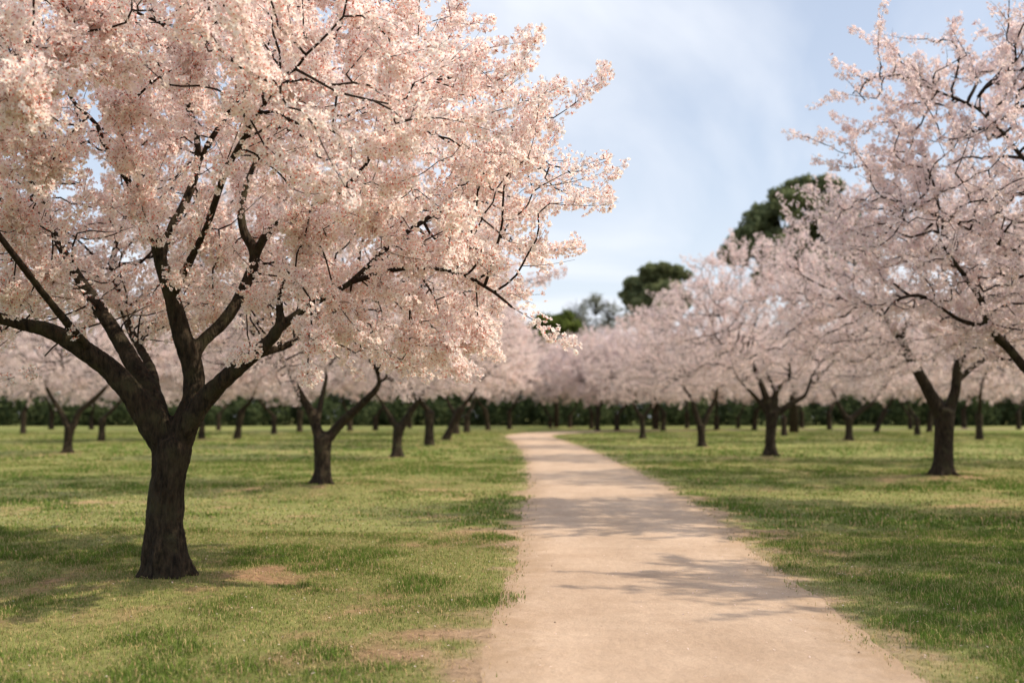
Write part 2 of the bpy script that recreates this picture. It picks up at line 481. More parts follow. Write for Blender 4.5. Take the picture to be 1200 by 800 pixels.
blades(acc, 520000, -9, 11, 4.6, 13.5, 0.0055, 0.035, 0.075)
blades(acc, 300000, -30, 30, 13.0, 34.0, 0.016, 0.04, 0.085)
blades(acc, 190000, -80, 80, 33.0, 95.0, 0.05, 0.05, 0.10, fan=0.60)
gr = link('grass', acc.mesh('grass', False), M_GRASS); gr['kind'] = 'stuff'; gr['label'] = 'short grass blades with greener tufts and dry straw'

# loose straw and dead stalks lying flat, thickest in the bare rings and on the verge
acc = Acc()
n = 95000
y = np.sqrt(rng.uniform(4.6 ** 2, 16 ** 2, n)); x = rng.uniform(-1, 1, n) * (y * 0.6 + 1)
pd = path_d(x, y); td = tree_d(x, y)
br = bare_amount(x, y, td, pd)
k = rng.random(n) < np.where(pd > 0.05, 0.12 + 0.8 * br, 0.0) * np.where(pd < 0.35, 0.4, 1)
x, y = x[k], y[k]; n = len(x)
az = rng.uniform(0, 6.28, n); L = rng.uniform(0.03, 0.11, n); w = rng.uniform(0.0018, 0.004, n)
b0 = np.stack([x, y, height(x, y) + rng.uniform(0.002, 0.02, n)], 1)
fw = np.stack([np.cos(az), np.sin(az), rng.uniform(-0.12, 0.22, n)], 1) * L[:, None]
sd = np.stack([-np.sin(az), np.cos(az), 0 * az], 1) * w[:, None]
v = np.stack([b0 - sd, b0 + sd, b0 + fw + sd * .4, b0 + fw - sd * .4], 1).reshape(-1, 3)
cc = np.array([0.40, 0.29, 0.17])[None] * rng.uniform(0.45, 1.2, (n, 1))
acc.add(v, np.arange(n * 4).reshape(-1, 4), c=np.repeat(cc, 4, 0))
st = link('dead_straw', acc.mesh('dead_straw', False), M_GRASS); st['kind'] = 'stuff'; st['label'] = 'loose dry straw and dead stalks on bare soil'

# a few shed petals on turf and path
acc = Acc()
n = 5200
y = np.sqrt(rng.uniform(4.6 ** 2, 20 ** 2, n)); x = rng.uniform(-1, 1, n) * (y * 0.6 + 1)
k = rng.random(n) < np.clip(fbm(np.stack([x * .5, y * .5, 0 * x], 1), 3, 66) * 2 - .55, 0.04, 1); x, y = x[k], y[k]; n = len(x)
on = path_d(x, y) < 0
c0 = np.stack([x, y, height(x, y) + np.where(on, 0.016, rng.uniform(.012, .04, n))], 1)
a1 = rng.uniform(0, 6.28, n); e1 = np.stack([np.cos(a1), np.sin(a1), rng.normal(0, .25, n)], 1) * .010; e2 = np.stack([-np.sin(a1), np.cos(a1), rng.normal(0, .25, n)], 1) * .007
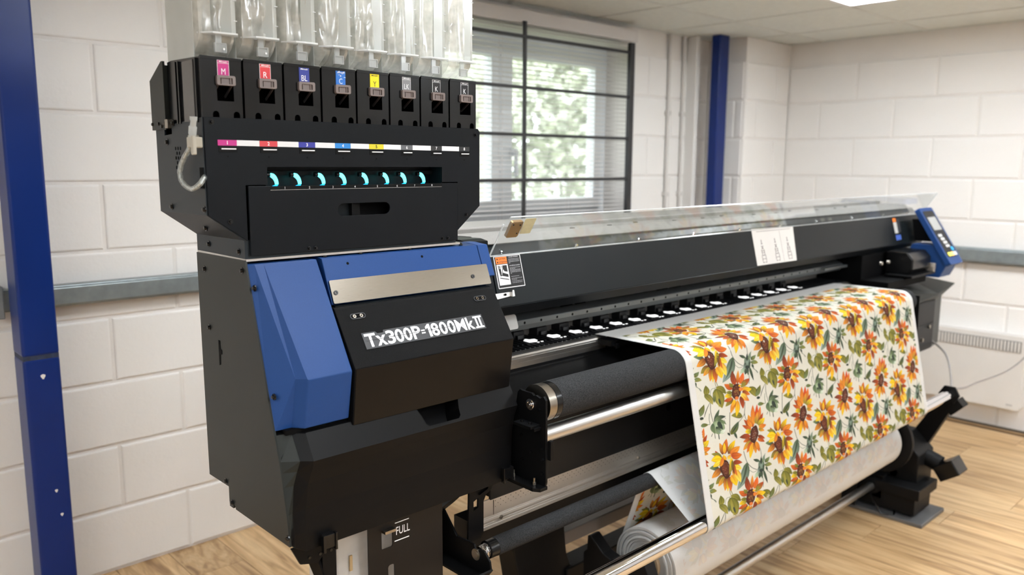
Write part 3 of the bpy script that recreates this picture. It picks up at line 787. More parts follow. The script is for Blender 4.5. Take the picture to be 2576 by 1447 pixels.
# ---------------------------------------------------------------- gantry
GX0, GX1 = 1.276, 3.90
C0, C1 = (1.43, 1.215), (1.395, 1.09)
cf, cl = slope_frame(C0, C1)
gan = obj('gantry_cover', MB().prism_x([C0, C1, (1.413,1.066), (1.44,1.062), (1.62,1.062), (1.66,1.20), (1.62,1.245), (1.50,1.248), (1.455,1.232)], GX0, GX1), COVER, P, bevel=.0015)
obj('cover_underlip', MB().prism_x([(1.3952,1.0895),(1.4135,1.0655),(1.412,1.0645),(1.3935,1.0885)], GX0, 3.60), BLACK2, gan)
obj('gantry_cheek', MB().prism_x([(1.436,1.246),(1.4325,1.215),(1.3975,1.09),(1.42,1.06),(1.47,.96),(1.62,.96),(1.66,1.20),(1.62,1.248),(1.46,1.2505)], 1.2075, GX0-.001), BLACK2, P, bevel=.001)
obj('gantry_top', MB().prism_x([(1.452,1.2335),(1.50,1.2492),(1.62,1.2462),(1.62,1.2482),(1.50,1.2512),(1.451,1.2355)], GX0, GX1), TOPGREY, gan)
obj('rear_cover', MB().prism_x([(1.60,1.2),(1.60,1.262),(1.78,1.262),(1.80,1.24),(1.80,.9),(1.60,.9)], 1.21, GX1), TOPGREY, P, bevel=.004)
for k in range(13):
    x = 1.50 + .16*k
    obj('top_vent', MB().box(x, x+.014, 1.52 + (.03 if k % 3 == 0 else 0), 1.527 + (.03 if k % 3 == 0 else 0), 1.2495, 1.2522), DARK, gan)  # dark marks paint things mirrored in the glossy top; no vents here
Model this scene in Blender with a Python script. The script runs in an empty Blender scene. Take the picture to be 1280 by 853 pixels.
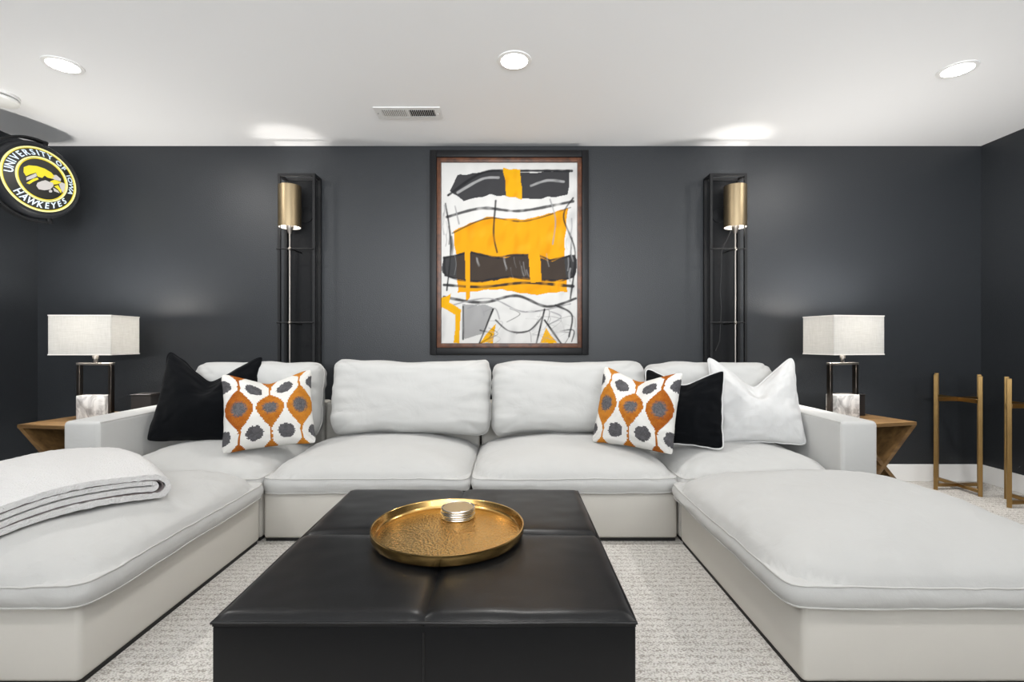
import bpy, bmesh, math, random
import numpy as np
from mathutils import Vector, Matrix, noise

# ------------------------------------------------------------------ camera, world, exposure
S = bpy.context.scene
COL = S.collection
random.seed(7)
R = math.radians
cam_d = bpy.data.cameras.new('camera'); cam = bpy.data.objects.new('camera', cam_d); COL.objects.link(cam)
cam.location = (0, 0, 1.02); cam.rotation_euler = (R(90), 0, 0)
cam_d.sensor_width = 36; cam_d.lens = 608/1280*36; cam_d.clip_start = 0.03
cam_d.shift_x = 2/1280
S.camera = cam
S.view_settings.view_transform = 'Standard'; S.view_settings.look = 'None'
S.view_settings.gamma = 1; S.view_settings.use_curve_mapping = False
S.view_settings.exposure = -0.12
try:
    S.cycles.max_bounces = 10; S.cycles.diffuse_bounces = 6; S.cycles.sample_clamp_indirect = 6
except Exception:
    pass
W = bpy.data.worlds.new('world'); S.world = W; W.use_nodes = True
W.node_tree.nodes['Background'].inputs[0].default_value = (0.97, 0.985, 1, 1)
W.node_tree.nodes['Background'].inputs[1].default_value = 1.0

WARM = (1.0, 0.975, 0.945); COOL = (0.94, 0.97, 1.0)
CAN_W = 17.0            # one recessed light
LAMP_W = 46.0            # table lamp bulb
SCONCE_W = 4.5          # sconce bulb
CEIL = 2.44; YB = 3.54; XL = -3.44; XR = 3.425; YF = -3.3

def area(name, loc, rot, sx, sy, power, col, shape='RECTANGLE'):
    d = bpy.data.lights.new(name, 'AREA'); d.shape = shape; d.size = sx
    if shape == 'RECTANGLE': d.size_y = sy
    d.energy = power; d.color = col
    o = bpy.data.objects.new(name, d); o.location = loc; o.rotation_euler = rot; COL.objects.link(o); return o
# added fill behind the camera, tilted up to brighten the ceiling
area('rear_fill', (0, YF-0.02, 1.42), (R(90+30), 0, 0), 5.0, 1.5, 500, COOL)
# the ceiling lights of the rest of the room, behind the camera
for x in (-2.3, 0.0, 2.34):
    for y in (0.25, -2.0):
        area('ceiling_lamp', (x, y, CEIL-0.012), (0, 0, 0), 0.14, 0, CAN_W*(0.85 if y > 0 else 0.5), WARM, 'DISK')

# ------------------------------------------------------------------ materials
def srgb(r, g, b):
    f = lambda c: (c/255/12.92) if c/255 <= 0.04045 else ((c/255+0.055)/1.055)**2.4
    return (f(r), f(g), f(b), 1)
def mat(name, col, rough=0.5, metal=0.0, bump=0, scale=50, detail=3, var=0.0, vscale=8, sheen=0, spec=0.5, coat=0, voro=False, stretch=None, dist=0.002, wrk=0):
    m = bpy.data.materials.new(name); m.use_nodes = True
    nt = m.node_tree; b = nt.nodes['Principled BSDF']; L = nt.links
    b.inputs['Base Color'].default_value = (*col[:3], 1)
    b.inputs['Roughness'].default_value = rough; b.inputs['Metallic'].default_value = metal
    b.inputs['Specular IOR Level'].default_value = spec
    b.inputs['Sheen Weight'].default_value = sheen; b.inputs['Coat Weight'].default_value = coat
    tc = nt.nodes.new('ShaderNodeTexCoord'); src = tc.outputs['Object']
    if stretch:
        mp = nt.nodes.new('ShaderNodeMapping'); mp.inputs['Scale'].default_value = stretch
        L.new(src, mp.inputs[0]); src = mp.outputs[0]
    if bump:
        n = nt.nodes.new('ShaderNodeTexVoronoi' if voro else 'ShaderNodeTexNoise'); n.inputs['Scale'].default_value = scale
        if not voro: n.inputs['Detail'].default_value = detail
        L.new(src, n.inputs['Vector'])
        bp = nt.nodes.new('ShaderNodeBump'); bp.inputs['Strength'].default_value = bump; bp.inputs['Distance'].default_value = dist
        L.new(n.outputs[0], bp.inputs['Height']); L.new(bp.outputs[0], b.inputs['Normal'])
        if wrk:                       # soft creases of the cloth
            n3 = nt.nodes.new('ShaderNodeTexNoise'); n3.inputs['Scale'].default_value = 7; n3.inputs['Detail'].default_value = 5; n3.inputs['Distortion'].default_value = 1.2
            n3.noise_type = 'RIDGED_MULTIFRACTAL' if wrk < 0 else 'FBM'
            L.new(tc.outputs['Object'], n3.inputs['Vector'])
            b2 = nt.nodes.new('ShaderNodeBump'); b2.inputs['Strength'].default_value = abs(wrk); b2.inputs['Distance'].default_value = 0.02
            L.new(n3.outputs[0], b2.inputs['Height']); L.new(b2.outputs[0], bp.inputs['Normal'])
    if var:
        n2 = nt.nodes.new('ShaderNodeTexNoise'); n2.inputs['Scale'].default_value = vscale; n2.inputs['Detail'].default_value = 4
        L.new(src, n2.inputs['Vector'])
        mx = nt.nodes.new('ShaderNodeMix'); mx.data_type = 'RGBA'
        mx.inputs['A'].default_value = (*[c*(1-var) for c in col[:3]], 1)
        mx.inputs['B'].default_value = (*[min(1, c*(1+var)) for c in col[:3]], 1)
        L.new(n2.outputs[0], mx.inputs['Factor']); L.new(mx.outputs['Result'], b.inputs['Base Color'])
    return m
def emis(name, col, strength):
    m = bpy.data.materials.new(name); m.use_nodes = True
    b = m.node_tree.nodes['Principled BSDF']; b.inputs['Base Color'].default_value = (*[c*0.35 for c in col[:3]], 1)
    b.inputs['Emission Color'].default_value = (*col[:3], 1); b.inputs['Emission Strength'].default_value = strength
    return m
def attr_mat(name, rough=0.9, bump=0.3, scale=300, spec=0.3):
    m = mat(name, (1, 1, 1), rough, bump=bump, scale=scale, spec=spec)
    a = m.node_tree.nodes.new('ShaderNodeAttribute'); a.attribute_name = 'col'
    m.node_tree.links.new(a.outputs['Color'], m.node_tree.nodes['Principled BSDF'].inputs['Base Color']); return m

def carpet_mat():
    m = mat('carpet', (0.6, 0.58, 0.55), 0.95, spec=0.1)
    nt = m.node_tree; L = nt.links; b = nt.nodes['Principled BSDF']
    tc = nt.nodes.new('ShaderNodeTexCoord')
    mp = nt.nodes.new('ShaderNodeMapping'); mp.inputs['Scale'].default_value = (1, 1.5, 1); L.new(tc.outputs['Object'], mp.inputs[0])
    v = nt.nodes.new('ShaderNodeTexVoronoi'); v.inputs['Scale'].default_value = 150; L.new(mp.outputs[0], v.inputs['Vector'])
    w = nt.nodes.new('ShaderNodeTexWave'); w.wave_type = 'BANDS'; w.bands_direction = 'Y'
    w.inputs['Scale'].default_value = 9; w.inputs['Distortion'].default_value = 3; w.inputs['Detail'].default_value = 3; w.inputs['Detail Scale'].default_value = 3
    L.new(tc.outputs['Object'], w.inputs['Vector'])
    n = nt.nodes.new('ShaderNodeTexNoise'); n.inputs['Scale'].default_value = 3; L.new(tc.outputs['Object'], n.inputs['Vector'])
    # loops: dark between tufts, more of them along the woven rows
    mr = nt.nodes.new('ShaderNodeMapRange'); mr.inputs['From Min'].default_value = 0.25; mr.inputs['From Max'].default_value = 0.75
    mr.inputs['To Min'].default_value = 1.0; mr.inputs['To Max'].default_value = 0.0; L.new(v.outputs['Distance'], mr.inputs['Value'])
    mw = nt.nodes.new('ShaderNodeMath'); mw.operation = 'MULTIPLY_ADD'; mw.inputs[1].default_value = 0.34; L.new(w.outputs['Fac'], mw.inputs[0]); L.new(mr.outputs[0], mw.inputs[2])
    mn = nt.nodes.new('ShaderNodeMath'); mn.operation = 'MULTIPLY_ADD'; mn.inputs[1].default_value = 0.4; L.new(n.outputs[0], mn.inputs[0]); L.new(mw.outputs[0], mn.inputs[2])
    cr = nt.nodes.new('ShaderNodeValToRGB'); cr.color_ramp.elements[0].position = 0.15; cr.color_ramp.elements[0].color = srgb(158, 152, 144)
    cr.color_ramp.elements[1].position = 1.1; cr.color_ramp.elements[1].color = srgb(226, 223, 218)
    L.new(mn.outputs[0], cr.inputs[0]); L.new(cr.outputs[0], b.inputs['Base Color'])
    bp = nt.nodes.new('ShaderNodeBump'); bp.inputs['Strength'].default_value = 0.7; bp.inputs['Distance'].default_value = 0.004
    L.new(mn.outputs[0], bp.inputs['Height']); L.new(bp.outputs[0], b.inputs['Normal'])
    return m
def wood_mat(name, c1, c2, scale=4, rough=0.45, axis=(1, 8, 8)):
    m = mat(name, c1, rough); nt = m.node_tree; L = nt.links; b = nt.nodes['Principled BSDF']
    tc = nt.nodes.new('ShaderNodeTexCoord'); mp = nt.nodes.new('ShaderNodeMapping'); mp.inputs['Scale'].default_value = axis
    L.new(tc.outputs['Object'], mp.inputs[0])
    n = nt.nodes.new('ShaderNodeTexNoise'); n.inputs['Scale'].default_value = scale; n.inputs['Detail'].default_value = 6; n.inputs['Distortion'].default_value = 0.6
    L.new(mp.outputs[0], n.inputs['Vector'])
    cr = nt.nodes.new('ShaderNodeValToRGB'); cr.color_ramp.elements[0].position = 0.3; cr.color_ramp.elements[0].color = (*c1[:3], 1)
    cr.color_ramp.elements[1].position = 0.7; cr.color_ramp.elements[1].color = (*c2[:3], 1)
    L.new(n.outputs[0], cr.inputs[0]); L.new(cr.outputs[0], b.inputs['Base Color'])
    return m
def marble_mat():
    m = mat('marble', (0.8, 0.8, 0.8), 0.3); nt = m.node_tree; L = nt.links
    tc = nt.nodes.new('ShaderNodeTexCoord')
    n = nt.nodes.new('ShaderNodeTexNoise'); n.inputs['Scale'].default_value = 9; n.inputs['Detail'].default_value = 8; n.inputs['Distortion'].default_value = 1.8
    L.new(tc.outputs['Object'], n.inputs['Vector'])
    cr = nt.nodes.new('ShaderNodeValToRGB'); e = cr.color_ramp.elements
    e[0].position = 0.36; e[0].color = srgb(150, 148, 146); e[1].position = 0.56; e[1].color = srgb(228, 226, 223)
    L.new(n.outputs[0], cr.inputs[0]); L.new(cr.outputs[0], nt.nodes['Principled BSDF'].inputs['Base Color']); return m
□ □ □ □
▶ _Problem requirements_
Transcribe exactly, please, the lines between the start of the records above and the line holding "st = link('dead_straw', acc.mesh('dead_straw', False), M_GRASS);", counting both of those lines and omitting pictures.

▶ _Output_
Write part 2 of the bpy script that recreates this picture. It picks up at line 481. More parts follow. Write for Blender 4.5. Take the picture to be 1200 by 800 pixels.
blades(acc, 520000, -9, 11, 4.6, 13.5, 0.0055, 0.035, 0.075)
blades(acc, 300000, -30, 30, 13.0, 34.0, 0.016, 0.04, 0.085)
blades(acc, 190000, -80, 80, 33.0, 95.0, 0.05, 0.05, 0.10, fan=0.60)
gr = link('grass', acc.mesh('grass', False), M_GRASS); gr['kind'] = 'stuff'; gr['label'] = 'short grass blades with greener tufts and dry straw'

# loose straw and dead stalks lying flat, thickest in the bare rings and on the verge
acc = Acc()
n = 95000
y = np.sqrt(rng.uniform(4.6 ** 2, 16 ** 2, n)); x = rng.uniform(-1, 1, n) * (y * 0.6 + 1)
pd = path_d(x, y); td = tree_d(x, y)
br = bare_amount(x, y, td, pd)
k = rng.random(n) < np.where(pd > 0.05, 0.12 + 0.8 * br, 0.0) * np.where(pd < 0.35, 0.4, 1)
x, y = x[k], y[k]; n = len(x)
az = rng.uniform(0, 6.28, n); L = rng.uniform(0.03, 0.11, n); w = rng.uniform(0.0018, 0.004, n)
b0 = np.stack([x, y, height(x, y) + rng.uniform(0.002, 0.02, n)], 1)
fw = np.stack([np.cos(az), np.sin(az), rng.uniform(-0.12, 0.22, n)], 1) * L[:, None]
sd = np.stack([-np.sin(az), np.cos(az), 0 * az], 1) * w[:, None]
v = np.stack([b0 - sd, b0 + sd, b0 + fw + sd * .4, b0 + fw - sd * .4], 1).reshape(-1, 3)
cc = np.array([0.40, 0.29, 0.17])[None] * rng.uniform(0.45, 1.2, (n, 1))
acc.add(v, np.arange(n * 4).reshape(-1, 4), c=np.repeat(cc, 4, 0))
st = link('dead_straw', acc.mesh('dead_straw', False), M_GRASS); st['kind'] = 'stuff'; st['label'] = 'loose dry straw and dead stalks on bare soil'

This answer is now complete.